After questions were raised over the timeline of the resignation, Deputy Moore confirmed that she received Mrs Wylie’s letter of resignation on 14 March ahead of the formal announcement on 22 March – which she described as ‘a point which I should have made clear last week’.

‘That I did not is a matter of regret to me, and I apologise,’ she added, but Deputy Moore said the delay was ‘mutually agreed’ with Mrs Wylie to allow for planning.

In her statement, Deputy Moore also said she wanted to ‘clarify the public record’ relating to comments made in the States on 21 March by Deputy Chief Minister Kirsten Morel.
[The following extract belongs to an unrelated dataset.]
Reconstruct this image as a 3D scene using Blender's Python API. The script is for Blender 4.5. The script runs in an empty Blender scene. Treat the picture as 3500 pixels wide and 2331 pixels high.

During the States sitting, Deputy Morel said that he was not aware of any further resignations in the senior ranks of the civil service following the announcement that director general for health Caroline Landon and chief nurse Rose Naylor were to leave their roles at the end of this month.

But yesterday, Deputy Moore said she had informed Deputy Morel of Mrs Wylie’s departure on 14 March – the day that she handed in her resignation – with the Chief Minister claiming that Deputy Morel ‘clearly understood that a question on resignations concerned the Health Department’ specifically.

Suzanne Wylie Picture: DAVID FERGUSON. (35499673)

She added: ‘I should have clarified this earlier and my public comment on this matter was unclear, and I apologise.’

Deputy Moore said: ‘As a Council of Ministers, we must act in a manner befitting of elected officials, with professionalism and decorum. We must unite and show Islanders that we are committed to delivering great services and better value for money.’

She added: ‘I have discussed this with Deputy Binet and the rest of the Council of Ministers, and we all believe that what Islanders want from us is government, not politics.’

Deputy Binet previously said that the government had been ‘disingenuous’ by suggesting that Mrs Wylie’s resignation was due to family reasons, with the official reason given that she was returning to Belfast.

The Chief Minister said her government had been elected on a mandate to ‘deliver change and to restore trust and accountability’, a commitment she said ‘we must live and breathe’, which had prompted the clarification yesterday.

Deputy Moore reiterated that Mrs Wylie’s departure was not connected to the Health departures, but for ‘personal’ reasons.

She said: ‘On behalf of the Council of Ministers, I thank Suzanne for her hard work in leading the public sector with dignity, drive, and ambition. Suzanne has been instrumental in this government delivering on the initiatives that have underpinned our early days in office, as we endeavour to deliver change quickly in areas that matter to Islanders such as cost-of-living, housing, and recruitment and retention.

‘Plans are under way to redefine the role of chief executive, which Suzanne is involved in, and we will then recruit a new person to the role quickly, so that we can maintain stability and move forward with our agenda for change.’